Basta que haya una ventanilla en medio, o un mostrador, crea una diferencia ontológica y social. Yo estoy dentro, tú estás fuera. Yo estoy muy tranquilo aquí, no vengas a molestarme. Quieren su rutina y su mecánica y si les planteas algo diferente se quedan desconcertados.
En sus dependencias todos tienen bastón de mando, las limpiadoras te dan órdenes. Cualquier funcionario de cualquier rango se cree por encima de ti. Incluso una vez, en los años setenta, cuando íbamos a manifestaciones, un tipo que trabajaba en Correos me dijo: "Si viene la policía le digo que soy funcionario". Y el policía lo dejó en paz.
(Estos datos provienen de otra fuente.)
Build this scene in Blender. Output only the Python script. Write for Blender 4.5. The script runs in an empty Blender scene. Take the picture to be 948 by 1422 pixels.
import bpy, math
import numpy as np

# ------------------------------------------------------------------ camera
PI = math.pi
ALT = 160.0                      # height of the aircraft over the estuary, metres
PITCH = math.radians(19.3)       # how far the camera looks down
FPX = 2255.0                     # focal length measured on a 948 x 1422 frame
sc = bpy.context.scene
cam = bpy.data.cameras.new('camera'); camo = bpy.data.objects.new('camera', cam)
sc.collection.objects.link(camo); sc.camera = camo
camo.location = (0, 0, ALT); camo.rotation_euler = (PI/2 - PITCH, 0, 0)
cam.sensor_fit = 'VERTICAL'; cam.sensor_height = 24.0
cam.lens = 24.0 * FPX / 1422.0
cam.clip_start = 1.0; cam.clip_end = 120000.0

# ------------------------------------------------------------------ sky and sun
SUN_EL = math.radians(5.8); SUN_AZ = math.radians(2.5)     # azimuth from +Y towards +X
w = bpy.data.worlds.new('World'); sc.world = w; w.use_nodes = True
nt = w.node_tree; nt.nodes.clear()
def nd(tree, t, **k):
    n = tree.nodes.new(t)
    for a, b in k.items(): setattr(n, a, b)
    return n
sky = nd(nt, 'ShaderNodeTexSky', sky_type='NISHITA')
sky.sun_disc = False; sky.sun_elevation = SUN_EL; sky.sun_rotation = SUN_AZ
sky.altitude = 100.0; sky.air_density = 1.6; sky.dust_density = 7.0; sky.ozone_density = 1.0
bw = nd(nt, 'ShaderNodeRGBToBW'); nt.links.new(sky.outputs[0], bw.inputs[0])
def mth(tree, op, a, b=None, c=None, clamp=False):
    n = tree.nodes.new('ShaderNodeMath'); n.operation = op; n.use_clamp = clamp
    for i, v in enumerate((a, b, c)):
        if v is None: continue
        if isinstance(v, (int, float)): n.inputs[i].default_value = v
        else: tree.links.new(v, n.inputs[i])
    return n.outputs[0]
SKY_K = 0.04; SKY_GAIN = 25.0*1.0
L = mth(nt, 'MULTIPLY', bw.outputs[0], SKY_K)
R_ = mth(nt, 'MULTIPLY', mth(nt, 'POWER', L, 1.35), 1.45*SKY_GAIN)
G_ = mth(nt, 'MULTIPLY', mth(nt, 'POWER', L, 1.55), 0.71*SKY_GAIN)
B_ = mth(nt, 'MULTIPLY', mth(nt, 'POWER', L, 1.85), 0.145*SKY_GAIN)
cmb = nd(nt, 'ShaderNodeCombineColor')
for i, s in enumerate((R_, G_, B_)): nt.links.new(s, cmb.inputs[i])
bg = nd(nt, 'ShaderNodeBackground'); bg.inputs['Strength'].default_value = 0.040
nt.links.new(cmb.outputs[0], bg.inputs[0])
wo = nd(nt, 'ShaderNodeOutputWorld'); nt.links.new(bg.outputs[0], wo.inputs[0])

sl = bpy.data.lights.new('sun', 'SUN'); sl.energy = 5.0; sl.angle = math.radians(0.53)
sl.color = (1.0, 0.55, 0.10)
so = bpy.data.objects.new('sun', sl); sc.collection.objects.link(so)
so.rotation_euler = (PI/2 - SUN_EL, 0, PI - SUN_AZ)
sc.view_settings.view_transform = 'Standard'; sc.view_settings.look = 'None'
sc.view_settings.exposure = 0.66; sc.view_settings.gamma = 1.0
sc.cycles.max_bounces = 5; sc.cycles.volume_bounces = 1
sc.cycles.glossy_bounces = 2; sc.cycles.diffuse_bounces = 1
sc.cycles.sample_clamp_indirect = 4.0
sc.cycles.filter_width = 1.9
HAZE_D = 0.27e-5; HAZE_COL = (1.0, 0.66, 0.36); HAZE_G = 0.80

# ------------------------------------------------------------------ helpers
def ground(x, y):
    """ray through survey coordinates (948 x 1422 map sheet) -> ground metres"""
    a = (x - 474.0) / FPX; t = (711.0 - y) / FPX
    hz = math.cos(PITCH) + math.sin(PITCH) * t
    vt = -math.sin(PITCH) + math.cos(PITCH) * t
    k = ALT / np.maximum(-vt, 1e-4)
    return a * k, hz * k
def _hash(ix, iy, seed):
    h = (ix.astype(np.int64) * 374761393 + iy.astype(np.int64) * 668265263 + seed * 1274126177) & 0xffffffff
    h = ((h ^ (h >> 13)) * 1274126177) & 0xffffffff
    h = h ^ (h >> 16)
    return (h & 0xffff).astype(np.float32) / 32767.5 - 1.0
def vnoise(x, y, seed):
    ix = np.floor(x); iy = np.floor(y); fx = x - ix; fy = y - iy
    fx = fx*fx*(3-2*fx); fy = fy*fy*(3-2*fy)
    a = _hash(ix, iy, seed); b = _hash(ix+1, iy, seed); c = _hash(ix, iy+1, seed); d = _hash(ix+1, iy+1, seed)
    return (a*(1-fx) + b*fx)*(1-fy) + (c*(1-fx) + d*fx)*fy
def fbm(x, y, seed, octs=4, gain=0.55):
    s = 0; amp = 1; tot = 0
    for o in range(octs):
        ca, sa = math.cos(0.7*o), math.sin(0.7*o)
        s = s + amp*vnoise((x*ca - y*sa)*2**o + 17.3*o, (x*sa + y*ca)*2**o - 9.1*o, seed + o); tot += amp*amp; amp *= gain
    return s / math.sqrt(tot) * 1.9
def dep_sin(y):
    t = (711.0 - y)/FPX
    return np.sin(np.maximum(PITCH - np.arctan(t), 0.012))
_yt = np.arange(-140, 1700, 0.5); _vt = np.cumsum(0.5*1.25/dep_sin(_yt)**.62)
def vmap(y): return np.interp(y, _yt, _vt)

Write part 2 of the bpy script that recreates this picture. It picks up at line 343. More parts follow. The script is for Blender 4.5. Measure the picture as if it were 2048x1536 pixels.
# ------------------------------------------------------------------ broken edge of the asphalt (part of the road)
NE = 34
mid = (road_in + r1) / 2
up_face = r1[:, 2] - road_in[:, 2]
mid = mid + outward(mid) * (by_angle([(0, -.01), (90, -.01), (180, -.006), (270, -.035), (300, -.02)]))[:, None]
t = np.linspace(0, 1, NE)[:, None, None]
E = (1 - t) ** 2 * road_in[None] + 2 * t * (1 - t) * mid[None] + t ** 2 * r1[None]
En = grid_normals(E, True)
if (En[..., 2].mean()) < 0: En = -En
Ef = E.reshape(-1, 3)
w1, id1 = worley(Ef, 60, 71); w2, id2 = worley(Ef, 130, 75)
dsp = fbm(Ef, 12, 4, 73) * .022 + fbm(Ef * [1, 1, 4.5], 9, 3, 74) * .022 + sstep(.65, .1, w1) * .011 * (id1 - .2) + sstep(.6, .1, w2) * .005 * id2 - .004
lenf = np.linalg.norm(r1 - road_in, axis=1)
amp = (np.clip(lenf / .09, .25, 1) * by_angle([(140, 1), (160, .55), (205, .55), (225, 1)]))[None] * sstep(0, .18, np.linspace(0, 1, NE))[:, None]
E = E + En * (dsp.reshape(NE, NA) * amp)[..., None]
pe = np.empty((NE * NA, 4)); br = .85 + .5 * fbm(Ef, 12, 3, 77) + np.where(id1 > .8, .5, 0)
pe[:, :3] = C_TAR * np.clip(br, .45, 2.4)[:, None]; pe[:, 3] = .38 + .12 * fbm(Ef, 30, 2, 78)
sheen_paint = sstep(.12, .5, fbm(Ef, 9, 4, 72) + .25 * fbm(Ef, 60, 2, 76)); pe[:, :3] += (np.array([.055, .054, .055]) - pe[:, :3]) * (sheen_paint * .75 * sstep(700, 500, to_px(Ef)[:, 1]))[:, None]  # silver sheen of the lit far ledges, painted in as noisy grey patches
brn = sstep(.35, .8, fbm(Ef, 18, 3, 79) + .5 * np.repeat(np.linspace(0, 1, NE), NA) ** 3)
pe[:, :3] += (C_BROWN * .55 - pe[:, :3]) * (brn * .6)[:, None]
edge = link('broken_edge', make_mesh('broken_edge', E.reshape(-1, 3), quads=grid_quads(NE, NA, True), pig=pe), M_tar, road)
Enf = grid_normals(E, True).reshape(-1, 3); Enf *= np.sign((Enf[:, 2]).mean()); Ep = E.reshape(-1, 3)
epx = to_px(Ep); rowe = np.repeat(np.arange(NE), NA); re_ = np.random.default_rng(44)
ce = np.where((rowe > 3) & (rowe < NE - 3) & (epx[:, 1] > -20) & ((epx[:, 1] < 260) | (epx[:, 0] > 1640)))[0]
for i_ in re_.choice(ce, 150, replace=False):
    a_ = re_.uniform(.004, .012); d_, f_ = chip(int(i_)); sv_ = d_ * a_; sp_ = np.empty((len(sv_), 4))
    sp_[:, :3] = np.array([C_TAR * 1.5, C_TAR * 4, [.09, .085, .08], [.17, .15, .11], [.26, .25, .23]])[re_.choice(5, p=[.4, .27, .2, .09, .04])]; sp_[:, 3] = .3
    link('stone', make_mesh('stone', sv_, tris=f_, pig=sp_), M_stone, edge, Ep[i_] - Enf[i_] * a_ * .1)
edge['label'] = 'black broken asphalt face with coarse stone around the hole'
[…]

Está muy bien la seguridad en el trabajo, el estado del bienestar, y todo eso. Pero con esa seguridad absoluta, y ese cambio de status, el funcionario ya no tiene interés por nada, se instala en la indiferencia y la inopia. Le da todo igual. Solo quiere que pase su jornada de prisa y que no lleguen intrusos. Y es que todos somos intrusos.
Es prodigioso lo que puede una ventanilla separadora. El funcionario se siente como el cura cuando ha recibido las órdenes. Inviolable e intocable. Y te ve vagamente en una bruma exterior. Puede parecer arrogancia. Pero tal vez viven en una nube de satisfacción por encima de todo. Y nada de la realidad les llega allí. Hosanna.